Christmas subverts human assumptions
2 January 2023If we wish to understand something of Christmas and to experience in some way the life of the Church, we must arrive at that grace-filled point when God’s coming into the world means the complete inversion of the circumstances and established practices of each of us.
Because, among other things, Christmas shows:
1) that among us people glory lies in humility and obscurity, not in the force of our presence on earth, much less in our domination of other people. Proof of this is the infant in Bethlehem: almighty God lies weak and vulnerable in a manger, concealed, born of a very ordinary young girl, in the least significant of all the villages in Judea. ‘You were born secretly in the cave’.
2) that riches among us are to be found in the choice of material poverty and in giving, not in the acquisition of material goods. Again, the divine infant is the proof: as God, ‘while rich he became poor’. He lived in poverty; he called poverty blessed, he gave and continues to do so, keeping nothing for himself.
3) that contentment and ease don’t lie in an absence of effort and pain, but in bearing the cross and choosing sacrifice. Again, the incarnate God shows this: from as early as the manger he was involved with sacrifice and the cross. It’s no accident that in Byzantine icons of the nativity, the manger is depicted as a coffin. Pain is Christ’s choice, but also his respite, because that’s how he saves us.
In this way, the Lord’s nativity is a scourge and death sentence for the central human passion, egotism, since it demolishes once and for all its essential make-up: greed, acquisitiveness and hedonism.
Along with the events of Christmas, the greatest mystery of our faith- ‘and certainly the mystery of godliness is great’ (1 Tim. 3, 16) – we’re also made aware of the poverty of human reason and human justice. Because the human mind and the sense of common justice could not have reached the literal inversion of the priorities of human life which was occasioned by the Lord’s nativity. After Christ, what seems to be just is no longer so, neither is what appears to be unjust. Quite the opposite, in fact: justice is often to be found in what’s supposedly unjust and injustice is apparent justice.
Apart from the fact of Christmas itself, December 29 shows the inversion of the fixed certainties which people entertained before Christ: we celebrate the memory of the 14,000 infants (it’s of no interest whether the number is symbolic or not: what counts is the murderous intent) who were slaughtered by bloodthirsty Herod. How does human reason deal with such an event? Seeing things purely in a horizontal fashion, without the perspective of eternity and without the depth of faith, it characterizes it as the greatest of injustices which draws down a commensurate judgement on God: if there’s a God, how could he permit such a tragedy, such brutality? Where’s his justice?

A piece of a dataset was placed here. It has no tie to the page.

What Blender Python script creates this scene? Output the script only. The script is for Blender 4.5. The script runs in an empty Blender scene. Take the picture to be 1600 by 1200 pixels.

However, faith replies to unbelief and godless reason that: the slaughtered infants are Christ’s first martyrs. Indeed, according to the hymns of the day, they’re ‘the new martyrs’, ‘the choir of martyrs’, ‘the first sacrifice to the spotless birth of Christ’, ‘the holy sacrifice of Christ’s contemporaries for our salvation’. Therefore, ‘May the slaughter reach the ears of the Lord of Hosts’ for ‘the precious infants are at rest in the bosom of Abraham’.
So the slaughtered infants were justified and saved; through their blood they gained the kingdom of heaven, they rejoice and exult forever, they intercede for our own salvation, and also mourn and lament those whose wings of faith are clipped and who therefore weep and wail over the ‘injustice’ the babes suffered at the hands of Herod.
Christmas isn’t a feast of superficial and external joy, the way people who are indifferent to faith usually experience it. Christmas demands a radical change and repentance so that we can acquire those senses with which we’ll be able to see the world in the way Christ manifested it to us. The joy of Christmas, therefore, requires us to overcome our mourning over our sins. Unless we demolish our wicked self by God’s grace, we’ll never build the new person whom Christ brought to us.